▶

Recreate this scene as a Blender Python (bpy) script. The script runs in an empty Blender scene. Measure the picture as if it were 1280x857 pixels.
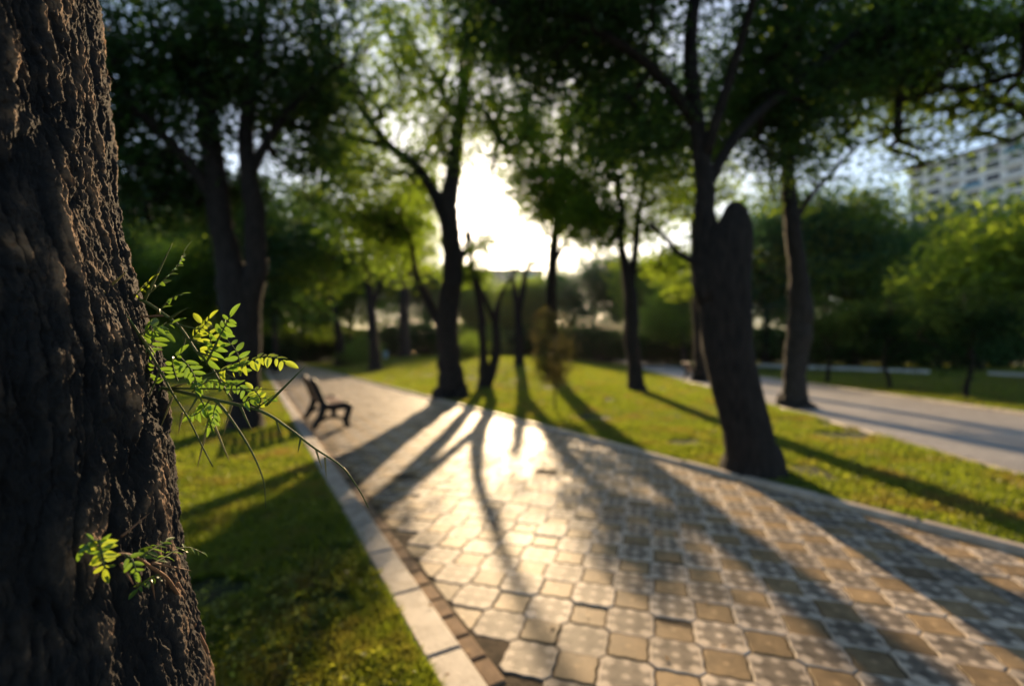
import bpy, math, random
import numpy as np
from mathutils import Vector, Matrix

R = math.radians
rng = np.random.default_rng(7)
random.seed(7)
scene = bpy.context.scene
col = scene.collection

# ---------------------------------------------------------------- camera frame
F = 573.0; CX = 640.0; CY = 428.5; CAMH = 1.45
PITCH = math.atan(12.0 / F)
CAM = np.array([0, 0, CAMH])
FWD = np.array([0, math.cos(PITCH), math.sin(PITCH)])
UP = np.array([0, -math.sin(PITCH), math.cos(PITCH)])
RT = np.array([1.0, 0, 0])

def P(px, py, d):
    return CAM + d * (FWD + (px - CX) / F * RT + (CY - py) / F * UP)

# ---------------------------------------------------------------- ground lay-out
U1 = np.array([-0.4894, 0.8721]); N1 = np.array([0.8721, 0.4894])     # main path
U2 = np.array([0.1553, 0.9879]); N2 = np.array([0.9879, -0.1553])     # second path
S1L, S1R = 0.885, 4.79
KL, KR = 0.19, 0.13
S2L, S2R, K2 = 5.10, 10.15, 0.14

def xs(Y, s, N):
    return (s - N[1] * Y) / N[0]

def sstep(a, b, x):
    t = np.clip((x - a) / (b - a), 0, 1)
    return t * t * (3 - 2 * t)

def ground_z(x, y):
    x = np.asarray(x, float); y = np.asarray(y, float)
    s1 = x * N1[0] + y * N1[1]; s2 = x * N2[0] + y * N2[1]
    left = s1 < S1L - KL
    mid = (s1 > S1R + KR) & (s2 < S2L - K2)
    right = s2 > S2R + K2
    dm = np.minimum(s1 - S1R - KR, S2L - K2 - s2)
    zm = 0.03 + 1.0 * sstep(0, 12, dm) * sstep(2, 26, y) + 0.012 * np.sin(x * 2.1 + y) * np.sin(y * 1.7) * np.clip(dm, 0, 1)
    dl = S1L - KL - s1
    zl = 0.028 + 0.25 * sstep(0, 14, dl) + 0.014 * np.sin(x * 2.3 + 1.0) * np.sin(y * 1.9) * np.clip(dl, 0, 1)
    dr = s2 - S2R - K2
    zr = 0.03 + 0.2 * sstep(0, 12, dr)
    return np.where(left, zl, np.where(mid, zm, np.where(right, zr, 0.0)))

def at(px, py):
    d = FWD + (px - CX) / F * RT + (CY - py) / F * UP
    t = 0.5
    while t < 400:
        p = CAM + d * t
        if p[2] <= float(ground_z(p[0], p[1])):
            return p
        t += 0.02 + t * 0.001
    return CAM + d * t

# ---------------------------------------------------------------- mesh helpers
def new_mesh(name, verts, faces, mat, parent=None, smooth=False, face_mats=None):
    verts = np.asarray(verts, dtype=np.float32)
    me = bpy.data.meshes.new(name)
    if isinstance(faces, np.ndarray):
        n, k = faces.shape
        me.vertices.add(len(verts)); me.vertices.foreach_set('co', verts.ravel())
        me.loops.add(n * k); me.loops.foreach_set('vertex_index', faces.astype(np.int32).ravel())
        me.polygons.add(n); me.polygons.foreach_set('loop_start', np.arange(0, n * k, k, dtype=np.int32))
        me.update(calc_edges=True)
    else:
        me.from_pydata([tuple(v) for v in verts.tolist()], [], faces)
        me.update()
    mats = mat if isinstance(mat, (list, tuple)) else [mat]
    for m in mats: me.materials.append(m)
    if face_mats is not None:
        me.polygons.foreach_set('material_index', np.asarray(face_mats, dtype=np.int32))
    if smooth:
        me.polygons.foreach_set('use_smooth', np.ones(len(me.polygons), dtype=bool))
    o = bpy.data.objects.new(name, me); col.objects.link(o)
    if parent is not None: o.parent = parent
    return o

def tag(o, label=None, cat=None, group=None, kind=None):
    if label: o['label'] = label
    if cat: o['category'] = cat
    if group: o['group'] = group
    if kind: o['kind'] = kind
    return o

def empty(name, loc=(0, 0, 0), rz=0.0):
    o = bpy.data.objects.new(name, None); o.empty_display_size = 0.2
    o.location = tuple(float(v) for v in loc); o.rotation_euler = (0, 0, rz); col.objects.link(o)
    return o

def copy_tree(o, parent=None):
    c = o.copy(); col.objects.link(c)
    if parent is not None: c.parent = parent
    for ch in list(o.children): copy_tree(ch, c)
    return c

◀

- Your instructions: Restate the listing above word for word, and skip the pictures.

- Complete output:
Recreate this scene as a Blender Python (bpy) script. The script runs in an empty Blender scene. Measure the picture as if it were 1280x857 pixels.
import bpy, math, random
import numpy as np
from mathutils import Vector, Matrix

R = math.radians
rng = np.random.default_rng(7)
random.seed(7)
scene = bpy.context.scene
col = scene.collection

# ---------------------------------------------------------------- camera frame
F = 573.0; CX = 640.0; CY = 428.5; CAMH = 1.45
PITCH = math.atan(12.0 / F)
CAM = np.array([0, 0, CAMH])
FWD = np.array([0, math.cos(PITCH), math.sin(PITCH)])
UP = np.array([0, -math.sin(PITCH), math.cos(PITCH)])
RT = np.array([1.0, 0, 0])

def P(px, py, d):
    return CAM + d * (FWD + (px - CX) / F * RT + (CY - py) / F * UP)

# ---------------------------------------------------------------- ground lay-out
U1 = np.array([-0.4894, 0.8721]); N1 = np.array([0.8721, 0.4894])     # main path
U2 = np.array([0.1553, 0.9879]); N2 = np.array([0.9879, -0.1553])     # second path
S1L, S1R = 0.885, 4.79
KL, KR = 0.19, 0.13
S2L, S2R, K2 = 5.10, 10.15, 0.14

def xs(Y, s, N):
    return (s - N[1] * Y) / N[0]

def sstep(a, b, x):
    t = np.clip((x - a) / (b - a), 0, 1)
    return t * t * (3 - 2 * t)

def ground_z(x, y):
    x = np.asarray(x, float); y = np.asarray(y, float)
    s1 = x * N1[0] + y * N1[1]; s2 = x * N2[0] + y * N2[1]
    left = s1 < S1L - KL
    mid = (s1 > S1R + KR) & (s2 < S2L - K2)
    right = s2 > S2R + K2
    dm = np.minimum(s1 - S1R - KR, S2L - K2 - s2)
    zm = 0.03 + 1.0 * sstep(0, 12, dm) * sstep(2, 26, y) + 0.012 * np.sin(x * 2.1 + y) * np.sin(y * 1.7) * np.clip(dm, 0, 1)
    dl = S1L - KL - s1
    zl = 0.028 + 0.25 * sstep(0, 14, dl) + 0.014 * np.sin(x * 2.3 + 1.0) * np.sin(y * 1.9) * np.clip(dl, 0, 1)
    dr = s2 - S2R - K2
    zr = 0.03 + 0.2 * sstep(0, 12, dr)
    return np.where(left, zl, np.where(mid, zm, np.where(right, zr, 0.0)))

def at(px, py):
    d = FWD + (px - CX) / F * RT + (CY - py) / F * UP
    t = 0.5
    while t < 400:
        p = CAM + d * t
        if p[2] <= float(ground_z(p[0], p[1])):
            return p
        t += 0.02 + t * 0.001
    return CAM + d * t

# ---------------------------------------------------------------- mesh helpers
def new_mesh(name, verts, faces, mat, parent=None, smooth=False, face_mats=None):
    verts = np.asarray(verts, dtype=np.float32)
    me = bpy.data.meshes.new(name)
    if isinstance(faces, np.ndarray):
        n, k = faces.shape
        me.vertices.add(len(verts)); me.vertices.foreach_set('co', verts.ravel())
        me.loops.add(n * k); me.loops.foreach_set('vertex_index', faces.astype(np.int32).ravel())
        me.polygons.add(n); me.polygons.foreach_set('loop_start', np.arange(0, n * k, k, dtype=np.int32))
        me.update(calc_edges=True)
    else:
        me.from_pydata([tuple(v) for v in verts.tolist()], [], faces)
        me.update()
    mats = mat if isinstance(mat, (list, tuple)) else [mat]
    for m in mats: me.materials.append(m)
    if face_mats is not None:
        me.polygons.foreach_set('material_index', np.asarray(face_mats, dtype=np.int32))
    if smooth:
        me.polygons.foreach_set('use_smooth', np.ones(len(me.polygons), dtype=bool))
    o = bpy.data.objects.new(name, me); col.objects.link(o)
    if parent is not None: o.parent = parent
    return o

def tag(o, label=None, cat=None, group=None, kind=None):
    if label: o['label'] = label
    if cat: o['category'] = cat
    if group: o['group'] = group
    if kind: o['kind'] = kind
    return o

def empty(name, loc=(0, 0, 0), rz=0.0):
    o = bpy.data.objects.new(name, None); o.empty_display_size = 0.2
    o.location = tuple(float(v) for v in loc); o.rotation_euler = (0, 0, rz); col.objects.link(o)
    return o

def copy_tree(o, parent=None):
    c = o.copy(); col.objects.link(c)
    if parent is not None: c.parent = parent
    for ch in list(o.children): copy_tree(ch, c)
    return c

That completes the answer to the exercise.